Use Compliance Requirements as a Guide, Not a Strategy

It isn’t a new problem.  Businesses focusing on compliance instead of security is common.  If management can demonstrate compliance with relevant regulations, they tend to experience that warm and fuzzy feeling that comes after a CYA (Cover Your “Buttocks”) experience.  But security is more than making sure your auditors are happy.  It’s more about juggling operational effectiveness, security as well as checking the boxes on a compliance checklist.

This topic has come up many times in the past, but compliance for the sake of compliance still seems to be a major theme in some quarters.  Take, for example, the recent Forrester article IT Compliance: From Painful to Pleasant.  In the article, Khalid Kark writes about the various methods of achieving compliance.  His approach starts with identifying compliance requirements.  The rest of the article tends to focus on taking general steps to address them.  This is one approach, but it falls short of an overall security strategy.

I propose another method; identify potential risks in the environment and address those risks—balancing business productivity with security—only using regulatory requirements as a guide.  From this perspective, all relevant risks are addressed by your security strategy and controls framework.  You’re still compliant, but compliance is relegated to its rightful place in security.
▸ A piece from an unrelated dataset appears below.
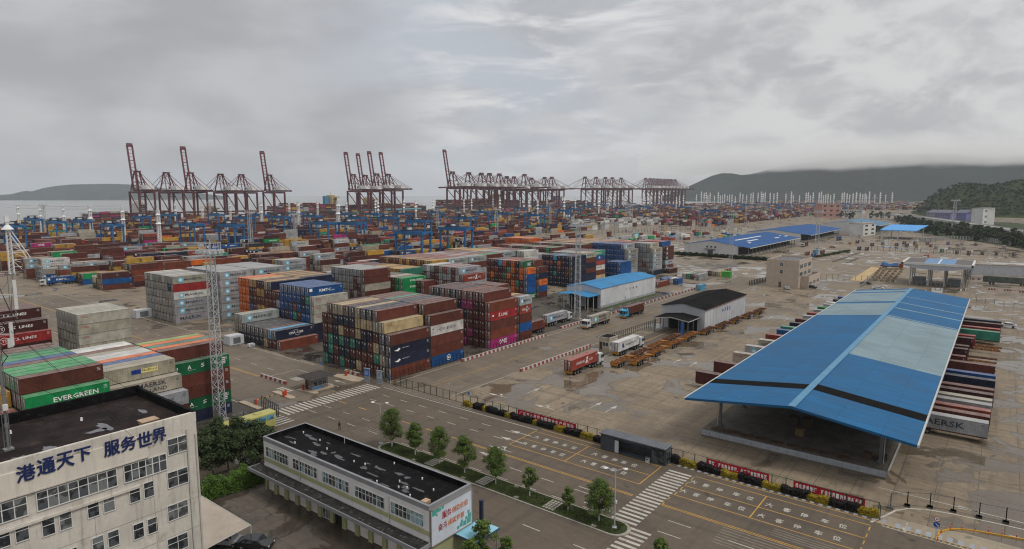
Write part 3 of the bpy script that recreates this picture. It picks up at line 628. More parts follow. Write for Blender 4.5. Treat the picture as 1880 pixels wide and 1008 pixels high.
# ---- low rows on the wet ground by the far road
for i, (x, y, col, rz, L) in enumerate([(-128.8, 285, 'a', 0, 12.4), (-131.5, 297, 'B', 0, 12.4), (-126.9, 299.5, 'B', 0, 6.2), (-129.3, 299.5, 'w', 0, 6.2), (-134, 299, 'B', 0, 6.2), (-129.6, 325, 'g', 0, 12.2), (-127.2, 325, 'b', 0, 12.2), (-124.8, 325, 's', 0, 12.2), (-132, 325, 'e', 0, 12.2), (-125.5, 344, 'b', 0, 12.2), (-123.2, 344, 'e', 0, 12.2), (-120.9, 344, 't', 0, 12.2), (-122, 357, 'a', 0, 6.2)]):
    cont(x, y, 0, col, 'plain', L, key=None, label=None, desc='row on the wet ground by the road', row=i, tier=1)['single'] = True
# ---- loading docks of the big shed: containers on trailers, ends tucked under the eaves
DOCK_R = [(0.6, 136.5, 's', 'maersktext', 12.4), (0.7, 140.6, 'b', 'plain', 12.4), (.8, 144.4, 'h', 'plain', 12.4), (.9, 148.8, 's', 'maersktext', 12.4), (.9, 152.3, 'e', 'plain', 12.4), (1.0, 157.0, 'd', 'plain', 12.4), (1.1, 161, 'b', 'plain', 12.4), (1.2, 169.5, 'n', 'plain', 12.4), (1.2, 174.2, 'B', 'plain', 12.4), (1.0, 184.4, 'b', 'plain', 12.4), (-5.0, 191, 'b', 'plain', 6.2), (-4.9, 200.5, 'd', 'plain', 6.2), (-4.8, 205, 'b', 'plain', 6.2), (-4.2, 217, 'd', 'plain', 6.2), (-3.9, 221.5, 'r', 'plain', 6.2), (1.6, 231.5, 'g', 'plain', 12.4), (1.7, 237, 'h', 'plain', 12.4), (1.8, 246.5, 'd', 'plain', 12.4), (1.9, 252.5, 'k', 'plain', 12.4)]
DOCK_L = [(-53.3, 137.4, 'd', 'plain'), (-53.2, 148.6, 'b', 'plain'), (-52.6, 160.4, 'e', 'oocl'), (-52.6, 170, 's', 'maersk'), (-51.8, 179.3, 'e', 'capital'), (-52.3, 187.6, 'h', 'plain'), (-51.6, 196.4, 'B', 'plain'), (-52, 202, 'g', 'plain'), (-51.4, 210, 'n', 'plain'), (-51.6, 217.6, 'b', 'plain'), (-51, 225, 's', 'maersk'), (-51.3, 231.6, 'h', 'plain'), (-50.8, 239, 's', 'maersk'), (-51, 246, 'G', 'plain'), (-50.6, 253.5, 's', 'maersk'), (-50.8, 259, 'w', 'plain'), (-50.2, 268, 'k', 'plain'), (-50, 276, 'B', 'plain')]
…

Once you’ve put compliance in its place, it’s still important not to take regulations and standards as inflexible mandates.  One of the things I like about the HIPAA, in addition to its comprehensive approach to security, is the assertion that its standards and guidelines are to be implemented in a way that is reasonable and appropriate for each organization.  It transcends the biggest issue with security-by-compliance, which is a one-size-fits-all mentality.  Take any regulation (GLBA, FACTA, etc.) or standard (e.g., PCI), and you’ll find plenty of advice on how to implement the “letter” of each instead of the “spirit.”

The spirit of a regulation or standard is defined in its intended outcomes.  These outcomes typically drive to achieving reasonable and appropriate risk for the organization and its customers, employees, and investors.  And since the meaning of “reasonable and appropriate” changes based on many factors, no one approach will achieve optimal results across all data caretakers.    

So the digest version?  Start with a comprehensive security strategy, based on best practices like COBIT or ISO 27002 (2005), integrating regulations and standards as necessary to an extent that makes sense to your business.